#### Set exercise:
Write each line exactly, from the line that holds "m = MB(); n = max(3, int((xb-xa)/.6));" through the final line of the material, and no other line.

#### Data section:
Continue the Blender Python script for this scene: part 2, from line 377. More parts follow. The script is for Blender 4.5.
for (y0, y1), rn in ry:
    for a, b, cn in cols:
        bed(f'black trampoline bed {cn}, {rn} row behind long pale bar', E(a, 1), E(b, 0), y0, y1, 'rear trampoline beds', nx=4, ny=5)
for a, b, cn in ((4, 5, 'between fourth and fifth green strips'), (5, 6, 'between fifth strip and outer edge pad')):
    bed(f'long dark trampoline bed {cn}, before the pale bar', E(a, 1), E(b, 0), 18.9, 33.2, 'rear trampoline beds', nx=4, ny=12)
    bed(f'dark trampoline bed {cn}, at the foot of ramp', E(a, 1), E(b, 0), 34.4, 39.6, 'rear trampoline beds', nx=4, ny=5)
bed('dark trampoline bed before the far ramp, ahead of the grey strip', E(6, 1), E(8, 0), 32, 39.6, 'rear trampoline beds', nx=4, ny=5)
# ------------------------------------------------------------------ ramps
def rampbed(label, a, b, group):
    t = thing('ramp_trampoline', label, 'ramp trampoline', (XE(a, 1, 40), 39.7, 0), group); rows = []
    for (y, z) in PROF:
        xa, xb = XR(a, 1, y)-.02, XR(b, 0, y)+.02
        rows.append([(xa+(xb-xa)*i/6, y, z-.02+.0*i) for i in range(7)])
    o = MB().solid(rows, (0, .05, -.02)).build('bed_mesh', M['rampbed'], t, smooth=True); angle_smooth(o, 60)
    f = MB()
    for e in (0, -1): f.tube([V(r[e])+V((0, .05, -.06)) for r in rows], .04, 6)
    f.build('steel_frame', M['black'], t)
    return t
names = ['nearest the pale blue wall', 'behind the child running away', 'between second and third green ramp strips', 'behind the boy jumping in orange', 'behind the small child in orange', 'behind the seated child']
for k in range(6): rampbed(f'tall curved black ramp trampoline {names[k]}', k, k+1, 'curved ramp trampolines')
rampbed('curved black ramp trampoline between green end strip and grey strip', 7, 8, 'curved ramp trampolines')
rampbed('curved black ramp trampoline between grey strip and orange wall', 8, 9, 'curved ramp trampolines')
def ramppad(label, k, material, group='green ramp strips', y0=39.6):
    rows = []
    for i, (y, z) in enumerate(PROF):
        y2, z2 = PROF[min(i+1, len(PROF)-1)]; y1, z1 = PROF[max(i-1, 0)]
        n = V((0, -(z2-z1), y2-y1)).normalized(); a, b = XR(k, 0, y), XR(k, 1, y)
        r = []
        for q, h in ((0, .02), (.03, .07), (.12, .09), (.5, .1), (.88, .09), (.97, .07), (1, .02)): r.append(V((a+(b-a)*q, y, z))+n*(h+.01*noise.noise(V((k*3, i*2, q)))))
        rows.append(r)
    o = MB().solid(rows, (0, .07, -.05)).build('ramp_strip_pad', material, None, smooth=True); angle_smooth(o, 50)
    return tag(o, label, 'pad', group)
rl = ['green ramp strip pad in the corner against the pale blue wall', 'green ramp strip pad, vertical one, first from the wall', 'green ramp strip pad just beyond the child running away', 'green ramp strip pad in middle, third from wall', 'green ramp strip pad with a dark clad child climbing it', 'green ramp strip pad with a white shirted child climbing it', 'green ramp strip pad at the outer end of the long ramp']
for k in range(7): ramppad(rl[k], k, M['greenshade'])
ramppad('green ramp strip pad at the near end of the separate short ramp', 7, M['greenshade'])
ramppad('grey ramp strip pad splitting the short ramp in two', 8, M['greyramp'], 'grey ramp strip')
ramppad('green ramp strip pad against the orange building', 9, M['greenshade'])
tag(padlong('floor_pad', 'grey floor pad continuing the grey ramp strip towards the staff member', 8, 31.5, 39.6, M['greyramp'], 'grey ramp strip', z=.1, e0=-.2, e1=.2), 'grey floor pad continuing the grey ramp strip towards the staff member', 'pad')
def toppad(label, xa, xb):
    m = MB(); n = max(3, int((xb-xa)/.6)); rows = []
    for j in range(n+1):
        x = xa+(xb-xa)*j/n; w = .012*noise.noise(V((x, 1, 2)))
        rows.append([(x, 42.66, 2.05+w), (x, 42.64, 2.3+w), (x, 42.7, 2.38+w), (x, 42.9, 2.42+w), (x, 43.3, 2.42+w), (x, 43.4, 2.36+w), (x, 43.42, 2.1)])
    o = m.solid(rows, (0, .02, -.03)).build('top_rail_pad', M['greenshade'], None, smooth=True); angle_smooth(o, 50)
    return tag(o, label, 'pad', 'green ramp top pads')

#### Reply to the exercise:
    m = MB(); n = max(3, int((xb-xa)/.6)); rows = []
    for j in range(n+1):
        x = xa+(xb-xa)*j/n; w = .012*noise.noise(V((x, 1, 2)))
        rows.append([(x, 42.66, 2.05+w), (x, 42.64, 2.3+w), (x, 42.7, 2.38+w), (x, 42.9, 2.42+w), (x, 43.3, 2.42+w), (x, 43.4, 2.36+w), (x, 43.42, 2.1)])
    o = m.solid(rows, (0, .02, -.03)).build('top_rail_pad', M['greenshade'], None, smooth=True); angle_smooth(o, 50)
    return tag(o, label, 'pad', 'green ramp top pads')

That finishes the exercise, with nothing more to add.